When the Grabber, the masked killer of “Black Phone 2,” makes his long-awaited sort-of resurrection from the dead, he poses a question to Finney (Mason Thames), a boy he kidnapped in the original film.
“Have you guessed what it is that I want from you?” he asks. We never really get an answer, but at least this follow-up is curious enough to inquire. Stories of suspense don’t need to, and often shouldn’t, tell us exactly why bad things are happening or where the evil comes from. But a good horror film needs to construct a cohesive world or gesture toward a lore that keeps us invested and stirs up a sense of imagination that might be more terrifying than what we see onscreen.

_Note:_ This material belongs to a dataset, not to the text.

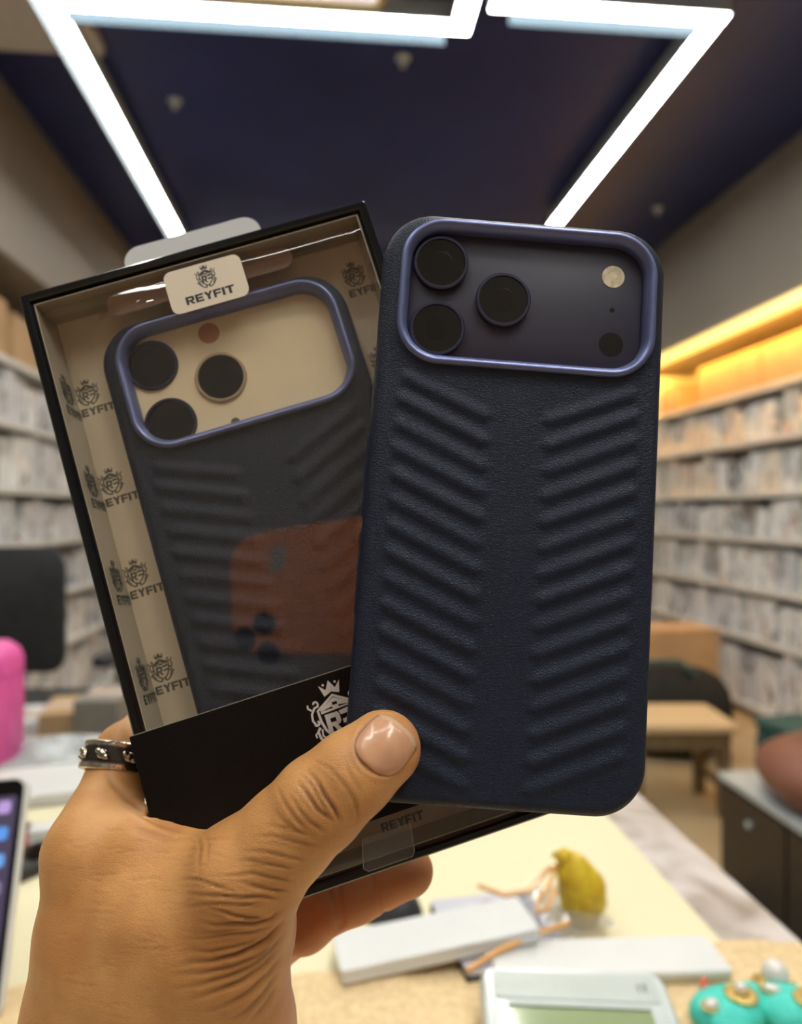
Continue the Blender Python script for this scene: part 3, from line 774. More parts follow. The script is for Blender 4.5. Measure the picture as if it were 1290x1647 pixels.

In “The Black Phone” (2021), mixed horror elements — dreams as murderous premonitions; a masked child abductor; the ghosts of dead children and the rotary phone from which they commune — were left scattered, each piece lacking enough development to motivate the central tension.
Armed with a new set of tricks, “Black Phone 2,” directed again by Scott Derrickson, tries to tie those disparate strands together. In 1982, a few years after Finney, now more hard-nosed, defeated the serial killer known as the Grabber (Ethan Hawke), strange rumblings are occurring again in their Colorado town. Finney’s sister, Gwen (Madeleine McGraw), whose dreams predict the future, picks up the phone in her sleep and appears to talk to a young version of their dead mother, whose own premonitions led her to kill herself years earlier.
That call leads them to the snowy campgrounds where their mother once worked as a counselor. There, a defunct pay phone starts ringing and the Grabber makes his return. The Grabber has a connection to the camp as well, but the film curiously stops short of meaningfully contouring his origin story. What’s up with the mask? Why kids? Why the black balloons when he snatches them? Like a neighborhood myth, we’re meant to just buy into the fear, no questions asked.
Perhaps that’s ultimately for the better; while the sequel realizes the need to connect the rest of its ghostly parts, it becomes overlong in spots, bogged down by stiff explication. Instead, the movie’s engine is mostly in its new scares. Derrickson has crafted a sequel that is remarkably different from the original — up in the frosty mountains, this is more of an ax-murderer ghost chase than a trip to a serial killer’s horrific basement — and with that comes a ratcheting up of grisly theatrics.
An effectively eerie atmosphere comes from the movie leaning far more into Gwen’s dreams, creating a hauntingly fuzzy netherworld of nightmares within nightmares. And when we realize that the Grabber, like a modern if less compelling Freddy Krueger, can reach out from Gwen’s dream to attack in the real world, the film deploys violence with a more creatively bombastic flourish.
It’s enough to keep the adrenaline zigzagging. We may never know what the Grabber’s deal is, but then again, when the killer is nipping at your heels, the only thing you need to care about is simple: running.
Black Phone 2
Rated R for strong violent content, gore, teen drug use and language. Running time: 1 hour 54 minutes. In theaters.